### RECORDS

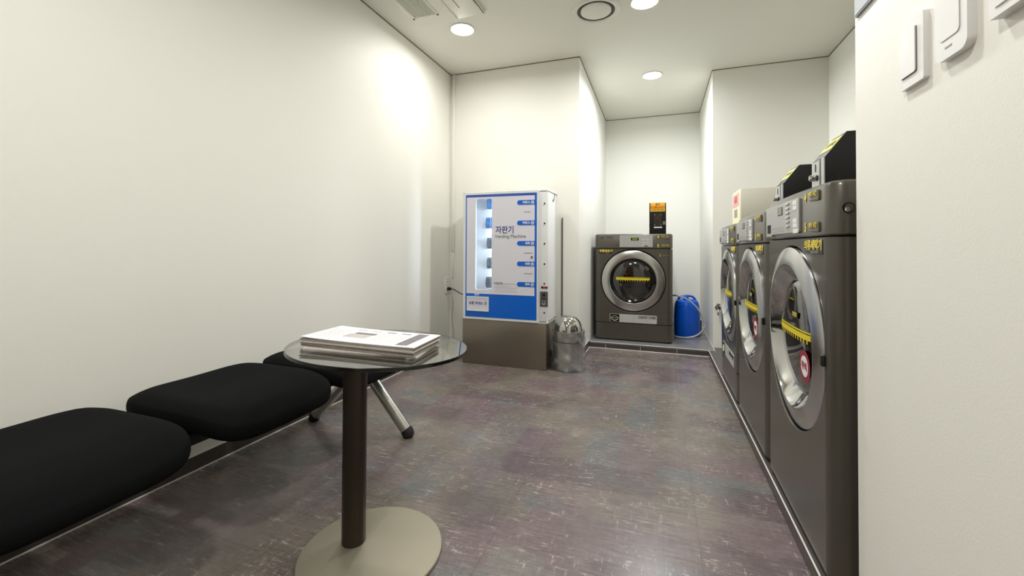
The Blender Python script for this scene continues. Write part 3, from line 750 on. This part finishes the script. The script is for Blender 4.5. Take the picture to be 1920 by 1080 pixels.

---

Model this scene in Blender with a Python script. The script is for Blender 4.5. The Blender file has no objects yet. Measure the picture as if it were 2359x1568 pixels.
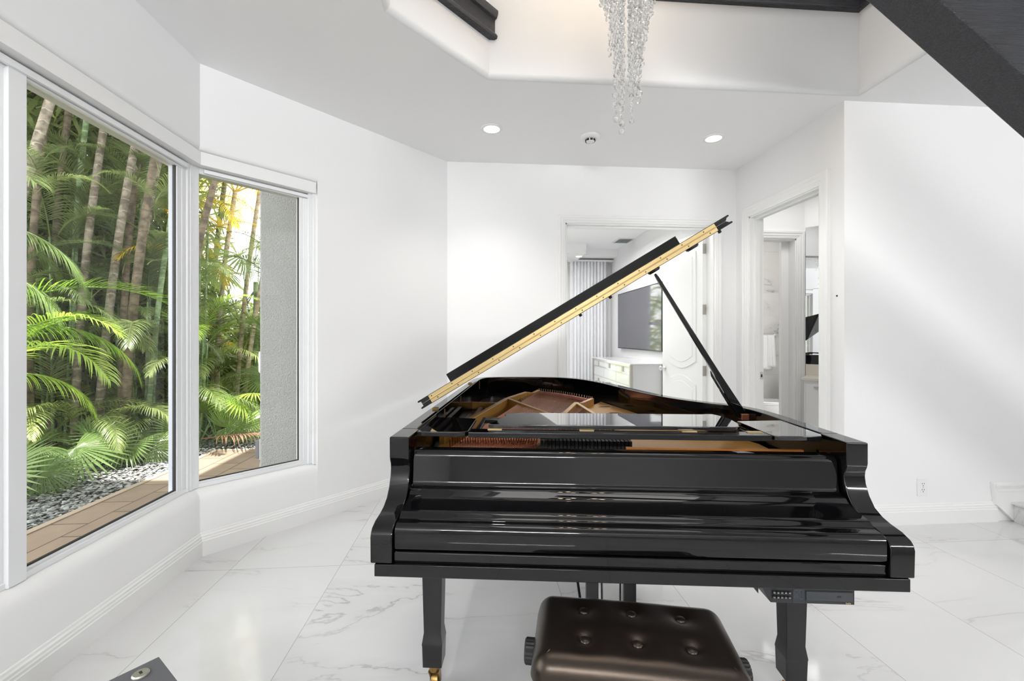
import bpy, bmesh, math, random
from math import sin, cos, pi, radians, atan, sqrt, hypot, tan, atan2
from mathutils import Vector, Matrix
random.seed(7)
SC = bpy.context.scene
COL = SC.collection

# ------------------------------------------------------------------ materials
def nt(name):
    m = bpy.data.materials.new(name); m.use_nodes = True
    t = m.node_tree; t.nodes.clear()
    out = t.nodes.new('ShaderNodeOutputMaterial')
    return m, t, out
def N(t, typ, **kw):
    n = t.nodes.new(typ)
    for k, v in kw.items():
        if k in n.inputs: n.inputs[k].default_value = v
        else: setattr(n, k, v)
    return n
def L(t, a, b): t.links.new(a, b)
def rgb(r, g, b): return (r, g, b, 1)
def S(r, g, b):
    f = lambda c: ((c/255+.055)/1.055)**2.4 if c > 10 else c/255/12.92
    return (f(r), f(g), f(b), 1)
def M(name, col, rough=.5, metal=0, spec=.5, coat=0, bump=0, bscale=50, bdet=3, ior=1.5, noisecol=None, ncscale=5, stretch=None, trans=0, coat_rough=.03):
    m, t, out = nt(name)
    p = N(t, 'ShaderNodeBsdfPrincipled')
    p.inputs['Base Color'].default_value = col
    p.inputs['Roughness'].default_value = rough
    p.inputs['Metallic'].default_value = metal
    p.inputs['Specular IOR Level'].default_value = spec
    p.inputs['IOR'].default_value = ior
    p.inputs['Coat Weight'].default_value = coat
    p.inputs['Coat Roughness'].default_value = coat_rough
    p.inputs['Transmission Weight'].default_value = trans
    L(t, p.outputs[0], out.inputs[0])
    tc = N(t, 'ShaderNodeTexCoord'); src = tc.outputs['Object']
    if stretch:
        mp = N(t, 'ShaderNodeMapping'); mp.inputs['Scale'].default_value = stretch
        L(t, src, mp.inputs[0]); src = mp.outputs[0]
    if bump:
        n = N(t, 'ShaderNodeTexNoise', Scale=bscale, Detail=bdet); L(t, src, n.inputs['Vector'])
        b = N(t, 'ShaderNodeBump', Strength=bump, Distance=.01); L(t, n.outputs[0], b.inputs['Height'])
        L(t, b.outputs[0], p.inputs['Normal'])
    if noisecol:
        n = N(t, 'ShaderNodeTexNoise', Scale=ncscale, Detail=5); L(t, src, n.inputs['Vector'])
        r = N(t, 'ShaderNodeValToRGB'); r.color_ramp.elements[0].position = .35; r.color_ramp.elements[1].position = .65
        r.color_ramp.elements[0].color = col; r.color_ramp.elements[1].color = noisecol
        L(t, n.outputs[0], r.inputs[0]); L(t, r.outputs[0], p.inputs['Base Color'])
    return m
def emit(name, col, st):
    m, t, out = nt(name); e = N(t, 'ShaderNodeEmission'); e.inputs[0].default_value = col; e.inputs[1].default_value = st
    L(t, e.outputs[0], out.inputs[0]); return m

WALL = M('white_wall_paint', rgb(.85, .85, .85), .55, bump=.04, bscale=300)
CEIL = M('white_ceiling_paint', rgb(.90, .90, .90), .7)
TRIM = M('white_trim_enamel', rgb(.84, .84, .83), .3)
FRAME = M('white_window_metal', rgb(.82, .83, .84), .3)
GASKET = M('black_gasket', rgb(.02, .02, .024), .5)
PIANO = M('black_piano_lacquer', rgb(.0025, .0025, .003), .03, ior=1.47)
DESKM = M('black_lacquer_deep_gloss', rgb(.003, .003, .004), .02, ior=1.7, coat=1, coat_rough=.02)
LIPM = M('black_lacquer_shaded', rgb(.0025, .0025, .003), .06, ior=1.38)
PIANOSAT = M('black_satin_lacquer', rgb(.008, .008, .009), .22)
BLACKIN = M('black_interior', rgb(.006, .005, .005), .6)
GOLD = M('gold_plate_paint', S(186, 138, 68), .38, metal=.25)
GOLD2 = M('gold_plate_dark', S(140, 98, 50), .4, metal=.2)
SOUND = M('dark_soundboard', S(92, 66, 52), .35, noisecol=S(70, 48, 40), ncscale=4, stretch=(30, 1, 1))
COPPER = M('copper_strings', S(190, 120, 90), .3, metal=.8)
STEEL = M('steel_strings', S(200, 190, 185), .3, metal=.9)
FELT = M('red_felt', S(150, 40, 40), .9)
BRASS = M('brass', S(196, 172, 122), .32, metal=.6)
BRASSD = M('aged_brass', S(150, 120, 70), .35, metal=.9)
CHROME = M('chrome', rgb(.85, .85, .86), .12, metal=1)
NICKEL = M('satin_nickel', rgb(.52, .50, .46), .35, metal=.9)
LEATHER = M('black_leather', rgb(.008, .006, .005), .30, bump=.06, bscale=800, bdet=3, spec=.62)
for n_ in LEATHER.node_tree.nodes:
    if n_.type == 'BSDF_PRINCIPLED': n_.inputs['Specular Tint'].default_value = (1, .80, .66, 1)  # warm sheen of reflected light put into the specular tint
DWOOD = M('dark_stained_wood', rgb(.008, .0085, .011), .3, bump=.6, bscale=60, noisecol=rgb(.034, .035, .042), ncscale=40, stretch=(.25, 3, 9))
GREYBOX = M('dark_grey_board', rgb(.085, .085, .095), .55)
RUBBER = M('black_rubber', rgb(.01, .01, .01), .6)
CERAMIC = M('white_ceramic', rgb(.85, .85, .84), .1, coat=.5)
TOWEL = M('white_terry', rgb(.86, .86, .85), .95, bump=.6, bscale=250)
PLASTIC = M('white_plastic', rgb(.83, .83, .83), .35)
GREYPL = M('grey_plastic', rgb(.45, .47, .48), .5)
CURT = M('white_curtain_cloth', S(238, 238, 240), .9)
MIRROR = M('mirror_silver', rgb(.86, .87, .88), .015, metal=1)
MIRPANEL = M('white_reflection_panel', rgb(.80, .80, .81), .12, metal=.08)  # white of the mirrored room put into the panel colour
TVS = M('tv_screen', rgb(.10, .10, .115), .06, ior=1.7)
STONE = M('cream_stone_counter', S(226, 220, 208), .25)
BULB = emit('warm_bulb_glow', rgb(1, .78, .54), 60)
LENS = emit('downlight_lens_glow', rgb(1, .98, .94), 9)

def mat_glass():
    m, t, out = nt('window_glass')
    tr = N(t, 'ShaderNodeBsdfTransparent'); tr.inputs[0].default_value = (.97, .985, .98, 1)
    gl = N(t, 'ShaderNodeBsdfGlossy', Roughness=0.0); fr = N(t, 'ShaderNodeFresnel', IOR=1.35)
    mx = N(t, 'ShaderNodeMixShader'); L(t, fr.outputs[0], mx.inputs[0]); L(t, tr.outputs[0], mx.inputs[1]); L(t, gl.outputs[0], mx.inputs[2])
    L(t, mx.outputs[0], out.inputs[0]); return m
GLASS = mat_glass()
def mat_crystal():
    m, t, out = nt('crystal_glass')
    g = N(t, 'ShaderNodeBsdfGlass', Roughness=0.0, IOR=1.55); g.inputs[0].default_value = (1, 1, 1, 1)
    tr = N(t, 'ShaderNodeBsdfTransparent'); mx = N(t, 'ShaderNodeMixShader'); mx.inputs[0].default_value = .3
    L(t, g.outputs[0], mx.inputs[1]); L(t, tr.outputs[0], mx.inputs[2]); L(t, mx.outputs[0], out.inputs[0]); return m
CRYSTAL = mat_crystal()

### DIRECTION
From the records above, copy exactly the stretch from the line holding "Model this scene" through the line holding "COL = SC.collection", both ends included, without the pictures.

### EXERCISE ANSWER
Model this scene in Blender with a Python script. The script is for Blender 4.5. The Blender file has no objects yet. Measure the picture as if it were 2359x1568 pixels.
import bpy, bmesh, math, random
from math import sin, cos, pi, radians, atan, sqrt, hypot, tan, atan2
from mathutils import Vector, Matrix
random.seed(7)
SC = bpy.context.scene
COL = SC.collection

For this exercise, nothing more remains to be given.